Monday, 27 Jan 2020

Ann Widdecombe skewers Theresa May with BRILLIANT Thatcher example – ‘MPs will FEAR’

Ann Widdecombe, who joined the Brexit Party last week amid Brexit chaos in Britain, spoke at an event on stage alongside leader Nigel Farage on Tuesday evening. The former Conservative MP was asked by an audience member what would have been the outcome of Brexit if former Tory leader Margaret Thatcher was in charge of the process. Host Richard Tice, said: “If Margret Thatcher was Prime Minister today, do you think she would have honoured the result of the referendum? Would we have left by now?”

Ms Widdecombe instantly replied: “I have absolutely no doubt that had Mrs Thatcher been Prime Minister in 2016, we would have been out by 2017.”

The swift response by the former Conservative Party MP generated huge cheers from the pro-Brexit audience.

During an interview last week on Good Morning Britain, the veteran Tory MP voiced her support for Brexit Party leader Nigel Farage, declaring he has been “more successful than any politician other than Margaret Thatcher”.

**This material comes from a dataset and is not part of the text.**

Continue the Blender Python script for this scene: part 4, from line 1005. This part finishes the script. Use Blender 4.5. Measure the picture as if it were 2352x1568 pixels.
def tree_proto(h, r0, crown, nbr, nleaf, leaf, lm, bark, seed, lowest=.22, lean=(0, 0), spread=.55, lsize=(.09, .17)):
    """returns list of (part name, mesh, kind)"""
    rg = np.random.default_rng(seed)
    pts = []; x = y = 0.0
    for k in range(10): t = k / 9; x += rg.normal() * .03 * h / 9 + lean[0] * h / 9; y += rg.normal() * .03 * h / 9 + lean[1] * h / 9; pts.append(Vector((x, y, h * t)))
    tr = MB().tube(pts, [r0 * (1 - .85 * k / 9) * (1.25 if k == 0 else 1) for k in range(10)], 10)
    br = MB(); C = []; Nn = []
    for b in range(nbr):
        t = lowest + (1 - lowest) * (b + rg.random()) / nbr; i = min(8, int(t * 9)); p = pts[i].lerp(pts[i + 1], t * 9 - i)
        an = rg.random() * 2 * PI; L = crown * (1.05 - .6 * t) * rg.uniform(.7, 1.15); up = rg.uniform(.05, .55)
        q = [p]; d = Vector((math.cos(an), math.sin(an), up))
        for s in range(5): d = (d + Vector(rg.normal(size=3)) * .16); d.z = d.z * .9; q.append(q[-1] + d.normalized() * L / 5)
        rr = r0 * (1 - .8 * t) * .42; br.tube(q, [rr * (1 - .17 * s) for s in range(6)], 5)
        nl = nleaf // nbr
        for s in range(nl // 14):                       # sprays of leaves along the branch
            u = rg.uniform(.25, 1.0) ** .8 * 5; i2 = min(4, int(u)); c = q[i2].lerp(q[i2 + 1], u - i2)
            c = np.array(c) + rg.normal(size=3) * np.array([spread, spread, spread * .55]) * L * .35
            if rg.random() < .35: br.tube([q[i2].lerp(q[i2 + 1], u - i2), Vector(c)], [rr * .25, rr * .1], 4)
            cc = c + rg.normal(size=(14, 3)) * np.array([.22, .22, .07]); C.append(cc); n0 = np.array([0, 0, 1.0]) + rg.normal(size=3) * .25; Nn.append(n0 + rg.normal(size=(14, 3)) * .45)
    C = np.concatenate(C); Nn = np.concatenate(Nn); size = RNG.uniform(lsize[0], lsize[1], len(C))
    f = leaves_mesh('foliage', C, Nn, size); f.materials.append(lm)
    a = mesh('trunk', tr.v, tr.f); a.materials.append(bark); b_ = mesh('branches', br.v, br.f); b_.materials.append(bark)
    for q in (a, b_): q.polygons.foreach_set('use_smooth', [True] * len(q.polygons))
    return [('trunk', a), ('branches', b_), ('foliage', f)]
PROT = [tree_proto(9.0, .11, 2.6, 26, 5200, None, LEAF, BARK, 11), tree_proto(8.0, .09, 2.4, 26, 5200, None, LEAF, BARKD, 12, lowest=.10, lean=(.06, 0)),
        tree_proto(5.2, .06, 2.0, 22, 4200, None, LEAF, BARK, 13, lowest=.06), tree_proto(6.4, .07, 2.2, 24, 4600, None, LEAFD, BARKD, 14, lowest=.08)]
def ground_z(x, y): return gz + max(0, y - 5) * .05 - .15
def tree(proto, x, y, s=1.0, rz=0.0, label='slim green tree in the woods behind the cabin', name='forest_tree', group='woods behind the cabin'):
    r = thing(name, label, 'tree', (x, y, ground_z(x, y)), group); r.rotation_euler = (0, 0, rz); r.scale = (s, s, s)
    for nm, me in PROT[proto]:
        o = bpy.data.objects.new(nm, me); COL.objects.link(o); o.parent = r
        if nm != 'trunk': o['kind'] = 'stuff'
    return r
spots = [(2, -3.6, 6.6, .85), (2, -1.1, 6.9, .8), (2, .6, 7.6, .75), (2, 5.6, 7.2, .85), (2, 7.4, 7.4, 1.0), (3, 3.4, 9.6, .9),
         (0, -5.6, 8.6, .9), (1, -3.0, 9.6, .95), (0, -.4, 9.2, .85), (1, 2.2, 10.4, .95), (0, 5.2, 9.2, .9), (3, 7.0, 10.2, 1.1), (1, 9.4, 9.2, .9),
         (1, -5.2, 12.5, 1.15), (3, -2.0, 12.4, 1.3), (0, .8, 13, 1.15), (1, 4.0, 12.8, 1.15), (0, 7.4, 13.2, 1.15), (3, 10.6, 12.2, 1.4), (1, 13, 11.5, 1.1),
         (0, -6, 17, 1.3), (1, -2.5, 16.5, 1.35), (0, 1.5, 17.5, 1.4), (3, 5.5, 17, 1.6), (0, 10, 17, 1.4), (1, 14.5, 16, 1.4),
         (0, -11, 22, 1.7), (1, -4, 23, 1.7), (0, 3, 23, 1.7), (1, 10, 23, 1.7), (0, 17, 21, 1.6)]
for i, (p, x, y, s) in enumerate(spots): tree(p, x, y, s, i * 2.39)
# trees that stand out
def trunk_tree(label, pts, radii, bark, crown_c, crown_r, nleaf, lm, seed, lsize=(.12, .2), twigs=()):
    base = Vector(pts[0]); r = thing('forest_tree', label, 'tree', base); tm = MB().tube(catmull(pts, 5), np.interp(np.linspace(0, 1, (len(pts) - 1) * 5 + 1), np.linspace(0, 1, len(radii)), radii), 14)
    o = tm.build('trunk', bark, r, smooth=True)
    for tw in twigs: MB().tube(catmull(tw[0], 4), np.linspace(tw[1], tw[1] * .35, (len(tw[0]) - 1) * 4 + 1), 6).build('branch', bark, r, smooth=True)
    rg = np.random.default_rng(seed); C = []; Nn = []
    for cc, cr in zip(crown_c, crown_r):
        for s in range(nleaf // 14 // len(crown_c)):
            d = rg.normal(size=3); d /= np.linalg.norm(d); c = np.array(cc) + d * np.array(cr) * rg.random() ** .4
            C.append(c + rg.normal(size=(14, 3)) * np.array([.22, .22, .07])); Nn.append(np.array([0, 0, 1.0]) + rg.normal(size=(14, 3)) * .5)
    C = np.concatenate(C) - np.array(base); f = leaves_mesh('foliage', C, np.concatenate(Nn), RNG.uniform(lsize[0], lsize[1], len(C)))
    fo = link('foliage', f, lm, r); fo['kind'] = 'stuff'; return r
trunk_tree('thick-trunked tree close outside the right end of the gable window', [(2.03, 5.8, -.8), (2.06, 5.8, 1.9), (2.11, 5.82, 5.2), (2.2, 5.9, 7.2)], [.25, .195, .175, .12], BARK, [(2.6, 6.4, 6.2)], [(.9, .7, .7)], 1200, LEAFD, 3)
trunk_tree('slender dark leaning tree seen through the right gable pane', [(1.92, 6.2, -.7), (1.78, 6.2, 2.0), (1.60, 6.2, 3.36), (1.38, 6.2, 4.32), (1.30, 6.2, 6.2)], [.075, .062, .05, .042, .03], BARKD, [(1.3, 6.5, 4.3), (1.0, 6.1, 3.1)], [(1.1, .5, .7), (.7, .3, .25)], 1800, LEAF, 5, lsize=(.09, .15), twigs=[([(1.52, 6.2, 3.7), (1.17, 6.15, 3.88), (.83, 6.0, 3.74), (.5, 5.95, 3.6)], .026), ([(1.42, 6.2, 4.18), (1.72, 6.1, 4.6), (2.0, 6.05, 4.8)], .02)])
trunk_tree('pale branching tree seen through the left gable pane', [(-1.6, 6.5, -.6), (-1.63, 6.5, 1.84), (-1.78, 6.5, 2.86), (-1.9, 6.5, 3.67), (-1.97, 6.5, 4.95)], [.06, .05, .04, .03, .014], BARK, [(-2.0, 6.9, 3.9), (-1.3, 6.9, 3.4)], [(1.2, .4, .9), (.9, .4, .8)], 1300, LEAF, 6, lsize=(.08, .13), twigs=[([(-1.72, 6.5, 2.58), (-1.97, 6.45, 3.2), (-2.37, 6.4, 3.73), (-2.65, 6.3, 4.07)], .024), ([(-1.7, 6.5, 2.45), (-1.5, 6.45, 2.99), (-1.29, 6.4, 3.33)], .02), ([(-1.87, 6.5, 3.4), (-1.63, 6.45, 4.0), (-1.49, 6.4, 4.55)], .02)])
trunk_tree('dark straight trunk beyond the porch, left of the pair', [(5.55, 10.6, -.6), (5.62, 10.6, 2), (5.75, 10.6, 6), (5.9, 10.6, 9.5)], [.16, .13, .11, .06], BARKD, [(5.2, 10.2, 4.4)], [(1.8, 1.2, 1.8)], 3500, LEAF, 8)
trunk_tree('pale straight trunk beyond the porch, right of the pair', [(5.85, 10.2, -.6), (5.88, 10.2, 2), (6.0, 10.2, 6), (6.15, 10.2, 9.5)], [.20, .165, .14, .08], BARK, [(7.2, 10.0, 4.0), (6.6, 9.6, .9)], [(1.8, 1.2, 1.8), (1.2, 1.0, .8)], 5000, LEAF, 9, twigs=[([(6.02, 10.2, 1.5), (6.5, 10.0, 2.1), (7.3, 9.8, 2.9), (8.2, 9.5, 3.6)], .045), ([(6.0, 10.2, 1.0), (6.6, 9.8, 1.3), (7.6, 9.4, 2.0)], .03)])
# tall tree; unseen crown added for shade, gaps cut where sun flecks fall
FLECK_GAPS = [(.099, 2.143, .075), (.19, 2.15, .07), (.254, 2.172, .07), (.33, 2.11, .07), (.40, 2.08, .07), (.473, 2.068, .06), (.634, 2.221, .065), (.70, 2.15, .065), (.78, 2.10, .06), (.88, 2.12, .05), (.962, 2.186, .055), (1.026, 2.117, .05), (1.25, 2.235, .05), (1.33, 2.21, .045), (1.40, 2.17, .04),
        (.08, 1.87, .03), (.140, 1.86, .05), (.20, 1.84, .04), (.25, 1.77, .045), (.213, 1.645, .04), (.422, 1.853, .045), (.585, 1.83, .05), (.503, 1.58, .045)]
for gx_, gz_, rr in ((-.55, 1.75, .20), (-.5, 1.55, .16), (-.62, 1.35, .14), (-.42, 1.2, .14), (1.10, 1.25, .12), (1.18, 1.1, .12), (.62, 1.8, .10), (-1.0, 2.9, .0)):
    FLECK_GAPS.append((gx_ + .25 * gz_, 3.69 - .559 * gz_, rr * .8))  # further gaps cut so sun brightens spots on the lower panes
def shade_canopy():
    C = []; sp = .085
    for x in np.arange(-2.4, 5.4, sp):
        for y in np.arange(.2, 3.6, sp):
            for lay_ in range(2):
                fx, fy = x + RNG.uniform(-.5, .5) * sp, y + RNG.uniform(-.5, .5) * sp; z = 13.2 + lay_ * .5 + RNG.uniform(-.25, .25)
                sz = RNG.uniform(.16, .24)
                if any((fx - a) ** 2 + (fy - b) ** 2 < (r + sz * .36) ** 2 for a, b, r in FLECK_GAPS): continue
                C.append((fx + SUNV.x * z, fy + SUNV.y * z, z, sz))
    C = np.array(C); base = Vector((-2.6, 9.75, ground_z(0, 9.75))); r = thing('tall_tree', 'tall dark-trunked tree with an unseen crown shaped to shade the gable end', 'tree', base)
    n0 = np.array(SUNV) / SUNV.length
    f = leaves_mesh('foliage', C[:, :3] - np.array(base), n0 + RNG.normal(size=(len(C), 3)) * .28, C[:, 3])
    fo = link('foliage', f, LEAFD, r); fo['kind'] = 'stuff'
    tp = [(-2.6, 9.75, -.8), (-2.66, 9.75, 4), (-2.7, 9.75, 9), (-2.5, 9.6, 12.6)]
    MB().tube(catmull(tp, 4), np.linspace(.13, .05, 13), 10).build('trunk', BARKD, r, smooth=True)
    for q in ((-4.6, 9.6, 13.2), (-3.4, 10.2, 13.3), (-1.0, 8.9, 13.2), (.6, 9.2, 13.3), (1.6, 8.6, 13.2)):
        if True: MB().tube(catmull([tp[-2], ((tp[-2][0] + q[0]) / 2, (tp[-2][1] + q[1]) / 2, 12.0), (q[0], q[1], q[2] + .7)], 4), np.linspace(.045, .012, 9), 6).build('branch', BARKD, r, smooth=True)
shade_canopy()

She said: “Nigel Farage has been more successful than any politician other than Margaret Thatcher that I can think of in my lifetime of getting his agenda through.

I have absolutely no doubt that had Mrs Thatcher been Prime Minister in 2016, we would have been out by 2017

Ann Widdecombe

“And he’s actually done it from outside Westminster, and he’s got his agenda through.

“Now what we are saying is that if in the European elections we win overwhelmingly, which would be what my aim would be.

“If we win overwhelmingly in the European elections, that will send a shock message.

“MPs in Westminster will then start fearing.”

Mr Farage has gathered support for his Brexit Party and last week announced a string of candidates running to be MEPs in the European elections, including Ms Widdecombe and Jacob Rees-Mogg’s sister Annunziata.

A YouGov poll taken between April 23-26 of 5412 people in the UK, found the Brexit Party leading the European Parliament elections with 28 percent of the vote.

The Labour Party remain on 22 percent, while the Conservatives fell to 13 percent.

The Government have been locked in negotiations with the Labour Party and on Monday, May’s de-facto deputy, David Lidington, said the meeting was “productive” and “positive”, with the cross-party talks now expected to run into next week.

Mrs May and Labour Party leader Jeremy Corbyn are expected to clash over Brexit in Prime Minster’s Questions on Wednesday afternoon.